2022-07-09

【政界】最大派閥の安倍派を意識しながら地固め図る岸田首相の覚悟

イラスト・山田紳



区割り改定も火種

 ある自民党政治家が思い浮かぶ。今年1月に91歳で死去した海部俊樹だ。

 89年の参院選で自民党が敗北すると、当時、最大派閥として権勢を誇っていた竹下派は、河本派の海部を新総裁・首相に担ぎ出した。中小派閥出身の海部に実権はなかったが、クリーンなイメージが世論に受け、内閣支持率は高水準で推移。90年の衆院選で同党は大勝した。

 しだいに自信をつけた海部は91年、衆院への小選挙区制導入を柱とする政治改革関連法案が党内の反対で廃案の運びになると、「重大な決意で臨む」と表明するに至る。
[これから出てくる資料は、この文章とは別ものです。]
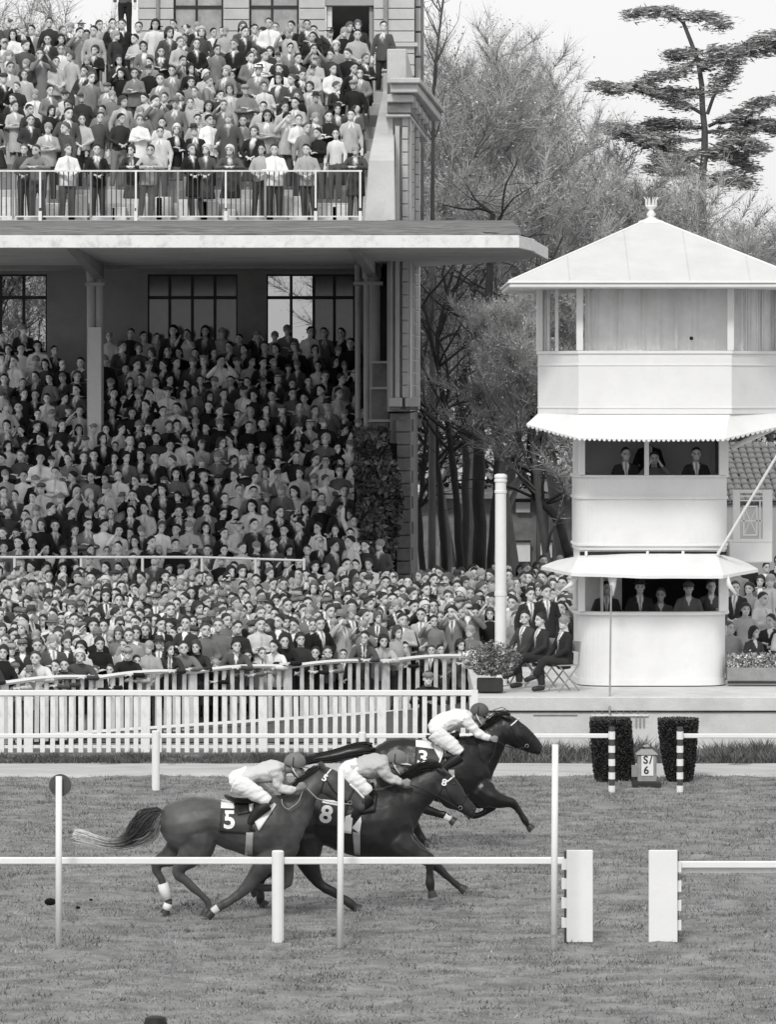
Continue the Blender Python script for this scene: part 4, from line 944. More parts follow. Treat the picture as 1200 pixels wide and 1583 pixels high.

これに対して「海部おろし」が激化し、最後は竹下派にも見限られて同年11月に退陣した。

 やや話がそれるが、海部の首相在任中にはイラクがクウェートに侵攻し、91年に湾岸戦争へと発展した。停戦後、国論が二分する中で政府はペルシャ湾に海上自衛隊の掃海艇を派遣。これが自衛隊の海外での活動が拡大する契機になった。現在のウクライナ危機と対比すると、政権が国際情勢への対応を迫られている点も似通う。

 自民党が参院選で勝利したとしても、党内第4派閥の岸田派に政権運営の主導権が移るわけではない。海部の例を引き合いに出すまでもなく、慎重さが身上の岸田が、安倍の不興を買うような人事をあえてするだろうか。「不可解さ」の理由はそこにある。

 政府関係者は声を潜める。「島田の交代が突然決まったとは考えにくい。安倍サイドがうまく利用した可能性がある」。解説はこうだ。岸が島田の交代を発表すると、多くのメディアが「岸田対安倍・防衛省」という視点で報じた。安全保障に関する国民の意識が高まる中、それは安倍にとって決して不愉快ではない――。

 この間、安倍は防衛費増額だけでなく、自民党内の積極財政派の後ろ盾になって財政健全化目標の見直しを政府に迫るなど、表立った発言を強めてきた。参院選後も、安倍派をおろそかにしたら岸田政権は成り立たないというブラフと言える。

 ほかにも火種はある。

 衆院選挙区画定審議会(区割り審)は6月16日、小選挙区を10増10減し「1票の格差」を最大1・999倍に抑える区割り改定案を決定し、岸田に勧告した。見直しの対象は25都道府県の140選挙区に及ぶ。岸田は区割り審の作業をねぎらい、「内閣としては、勧告に基づき、必要な法制上の措置を講じる」と述べた。

 しかし、人口比をより反映しやすい「アダムズ方式」で区割りを見直すと、議席は東京など都市部に集中する。地方の保守地盤がダメージを受けるため、選挙制度に詳しい衆院議長の細田博之は10増10減案を公然と批判してきた。

 山口も1減の対象だが、安倍の地盤の下関市と、外相の林芳正の地盤の宇部市は別の選挙区になり、2人の公認争いは生じない見通しだ。それでも、安倍は「3増3減(東京3増、新潟、愛媛、長崎各1減)でも格差は2倍以内に収まる」と周囲に語り、10増10減には懐疑的だという。